適切なバリエーションを設定し、M&Aを成功に導きましょう。
従業員の不安を解消する
従業員の不安を解消することも、スタートアップM&A成功には欠かせません。
M&Aを実施すると以下のような変化が従業員に起こります。
- 経営体制や方針の変化
- 企業文化の変化
- 職場環境の変化
- 待遇の変化
これらの変化により、従業員は不安を感じることがよくあります。
不安を放置していると、従業員のモチベーションが低下し、場合によっては退職にまでつながる可能性もあるでしょう。

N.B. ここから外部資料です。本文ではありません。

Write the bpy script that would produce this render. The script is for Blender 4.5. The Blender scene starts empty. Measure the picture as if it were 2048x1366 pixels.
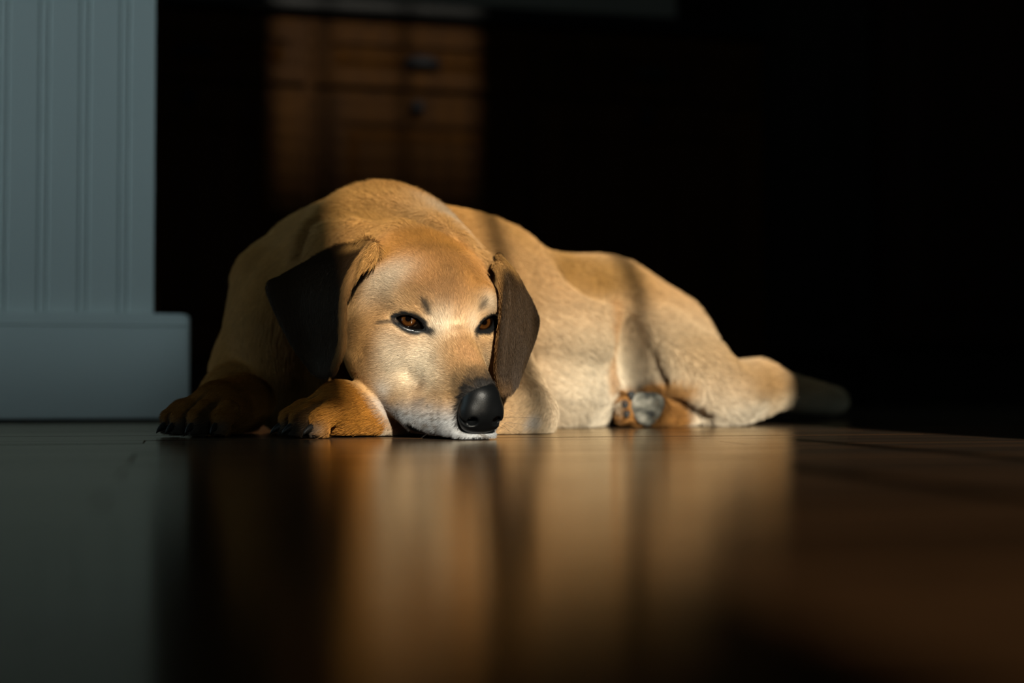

従業員の不安を解消するためには、丁寧に説明を行うことが重要です。
幹部社員にはM&Aの基本合意前から情報を共有し、基本合意後には役員や管理職、そしてM&A成約後には一般従業員に対して丁寧に説明を行い、安心感を高めましょう。
まとめ
スタートアップM&Aは、売り手・買い手双方にとってメリットのある戦略のひとつです。
売り手側は短期間でのイグジット実現や事業拡大、新たなビジネスへの投資機会を得られます。
買い手側は新規事業へ迅速に参入できるうえに、既存事業の強化も図れるでしょう。
スタートアップのイグジットに迷われている方は、本記事で紹介した内容を参考に、M&Aを検討してみてはいかがでしょうか。